I was wondering that myself, Campbell island is cloudier but it's uninhabited so nobody has to experience it - Is there anywhere inhabited worse than this (there are possibly small villages nearby which are worse, but no data)?
D. I would have given it a C if the sunshine wasn't so terrible. Can anyone think of cloudier places?
F(+). To be fair, I understand the site where sunshine is measured has obstruction from nearby hills or the like. The % of sun will not be quite as low as it appears.
At the risk of repeating myself too often - Campbell Is 640 hrs/year, Signy claims under 600.
F(+). To be fair, I understand the site where sunshine is measured has obstruction from nearby hills or the like. The % of sun will not be quite as low as it appears.
At the risk of repeating myself too often - Campbell Is 640 hrs/year, Signy claims under 600.
Sure, particularly in midwinter when the sun would only get to 9 degrees above the horizon there would be a lot of hours of sunshine blocked by mountains in that location. But if anybody knows the answer then it would probably be you - anywhere with a permanent population that has less than 894 sun hours/say 1000 (to be generous) on a completely flat horizon? I looked up Macquarie island, but it seems that only has a base, no permanent residents.
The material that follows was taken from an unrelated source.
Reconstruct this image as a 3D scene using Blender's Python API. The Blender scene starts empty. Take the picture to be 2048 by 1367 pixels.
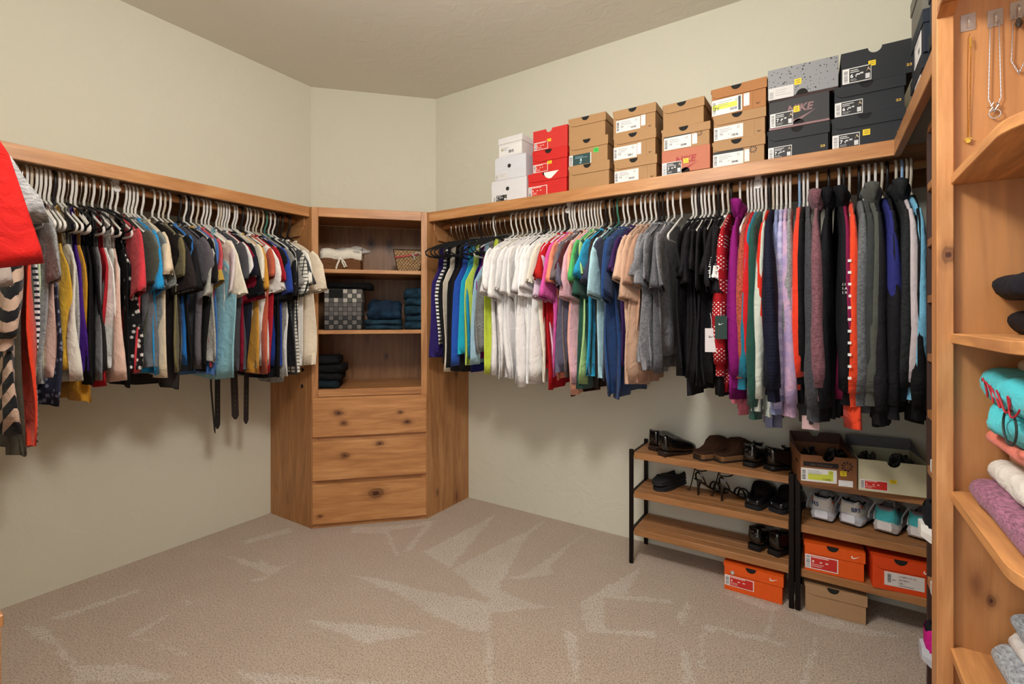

Sure, particularly in midwinter when the sun would only get to 9 degrees above the horizon there would be a lot of hours of sunshine blocked by mountains in that location. But if anybody knows the answer then it would probably be you - anywhere with a permanent population that has less than 894 sun hours/say 1000 (to be generous) on a completely flat horizon? I looked up Macquarie island, but it seems that only has a base, no permanent residents.
I can't name one offhand, but I strongly suspect some towns in northern Norway and Svalbard (Spitsbergen), as a first guess.
For the period 1941-1995, Campbell Is was occupied as a base - met. staff doing 6-monthly tours.
I suspect the Aleutians and islands in the Bering sea (SAB mentioned St. Paul island in that thread) could be cloudier than Scotland. But it's hard to get sunshine hours of American sites.